Mit dem neuen Namen führt Musk auch viele neue Funktionen ein. So spielen Videos heute auf der Plattform eine größere Rolle. Musk treibt offenbar die Vision einer „Allrounder-App“ voran, die vom Microblogging wegführt und auch Sprach- und Video-Anrufe in einer Anwendung vereint.
5. X hält sich (noch) über Wasser
Den Nutzer*innen scheinen die Ansätze von Musk jedenfalls weniger zu gefallen. Wie die Werbekund*innen laufen auch sie Twitter davon. Laut der Analysefirma Apptopia sind die Nutzerzahlen der mobilen X-App seit der Übernahme um rund 13 Prozent zurückgegangen. Ein ähnliches Bild zeichnet eine Analyse von Similarweb.

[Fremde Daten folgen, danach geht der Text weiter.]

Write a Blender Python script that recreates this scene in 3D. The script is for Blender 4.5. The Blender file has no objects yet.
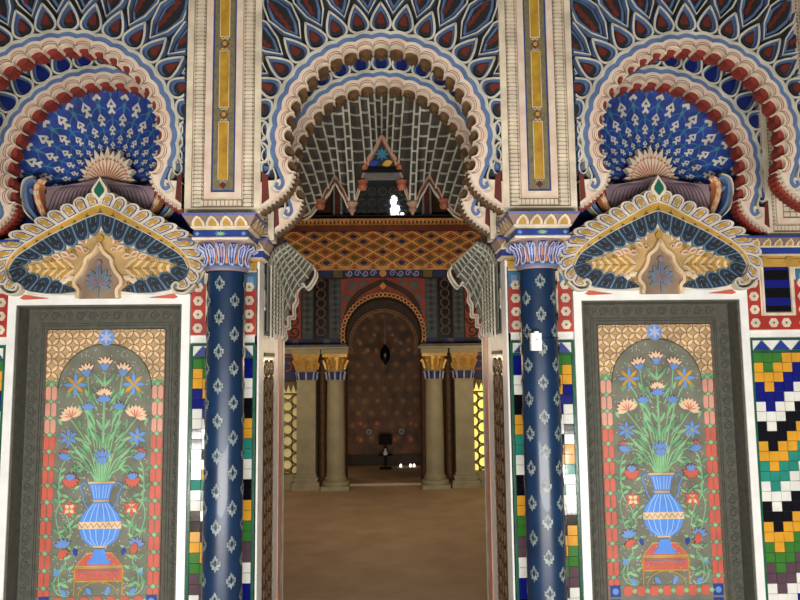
import bpy, math, random
from mathutils import Vector, Matrix
random.seed(7)
PI = math.pi
sin, cos, R = math.sin, math.cos, math.radians
COL = bpy.context.scene.collection
SF, SB, SD = 200.0, 182.0, 177.7      # scales (measuring units per metre) of the front arcade, the rear arcade and the recessed doors
HZ = 362.0                            # eye level in measuring units
BAY = 1.536                           # x of the side bays
COLX = 0.807
YB = 0.315                            # face of the rear arcade
PITCH_CAM = 5.45
def zz(y, s):                         # height on a plane of scale s, allowing for the lens pointing slightly upwards
    return 1.6 - 647*math.tan(math.atan((y-300)/647)-math.radians(PITCH_CAM))/s

# ---------------------------------------------------------------- materials
def lin(c):
    return tuple(((v/255)/12.92 if v/255 <= .04045 else ((v/255+.055)/1.055)**2.4) for v in c)
MATS = {}
def mat(name, rgb, rough=.6, var=.18, scale=9, metal=0, bump=.15, bscale=60, emit=0, coat=0, rgb2=None):
    m = bpy.data.materials.new(name); m.use_nodes = True
    nt = m.node_tree; b = nt.nodes['Principled BSDF']
    c = lin(rgb); c2 = lin(rgb2) if rgb2 else tuple(v*(1-var*1.6) for v in c); c1 = c if rgb2 else tuple(min(1, v*(1+var*.5)) for v in c)
    tc = nt.nodes.new('ShaderNodeTexCoord')
    n = nt.nodes.new('ShaderNodeTexNoise'); n.inputs['Scale'].default_value = scale; n.inputs['Detail'].default_value = 5
    r = nt.nodes.new('ShaderNodeValToRGB'); r.color_ramp.elements[0].position = .35; r.color_ramp.elements[1].position = .65
    r.color_ramp.elements[0].color = (*c2, 1); r.color_ramp.elements[1].color = (*c1, 1)
    nt.links.new(tc.outputs['Object'], n.inputs['Vector']); nt.links.new(n.outputs['Fac'], r.inputs['Fac'])
    nt.links.new(r.outputs['Color'], b.inputs['Base Color'])
    b.inputs['Roughness'].default_value = rough; b.inputs['Metallic'].default_value = metal
    b.inputs['Coat Weight'].default_value = coat
    if bump:
        n2 = nt.nodes.new('ShaderNodeTexNoise'); n2.inputs['Scale'].default_value = bscale
        bp = nt.nodes.new('ShaderNodeBump'); bp.inputs['Strength'].default_value = bump; bp.inputs['Distance'].default_value = .004
        nt.links.new(tc.outputs['Object'], n2.inputs['Vector']); nt.links.new(n2.outputs['Fac'], bp.inputs['Height'])
        nt.links.new(bp.outputs['Normal'], b.inputs['Normal'])
    if emit:
        nt.links.new(r.outputs['Color'], b.inputs['Emission Color']); b.inputs['Emission Strength'].default_value = emit
    MATS[name] = m
    return m
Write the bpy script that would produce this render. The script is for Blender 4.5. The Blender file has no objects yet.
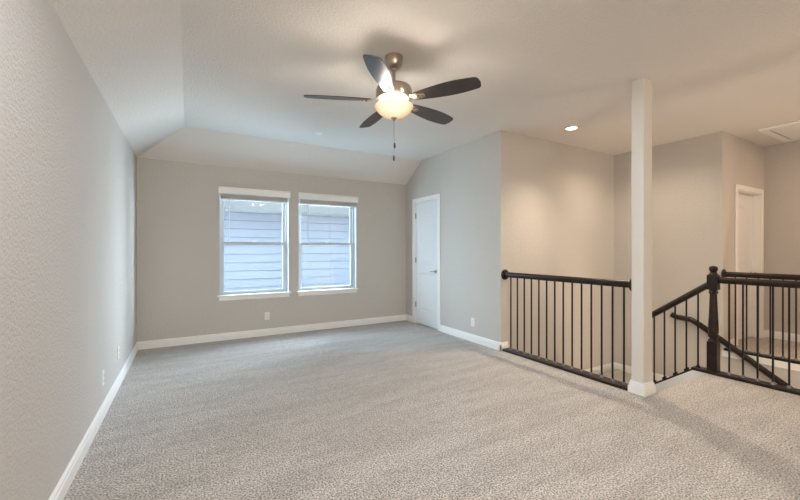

Ist X also auf dem Weg in die Irrelevanz? Im Moment ist die Plattform keineswegs tot, wie viele Musk-Kritiker*innen prophezeiten. Das liegt wohl in erster Linie daran, dass es bislang keine echte Konkurrenz zu X gibt. Nach anfänglicher Euphorie tummelt sich auf X-Alternativen wie Mastodon, Threads, oder BlueSky aktuell ein vergleichsweise kleines Publikum, wobei hierzulande gerade letzteres zuletzt immer relevanter geworden ist.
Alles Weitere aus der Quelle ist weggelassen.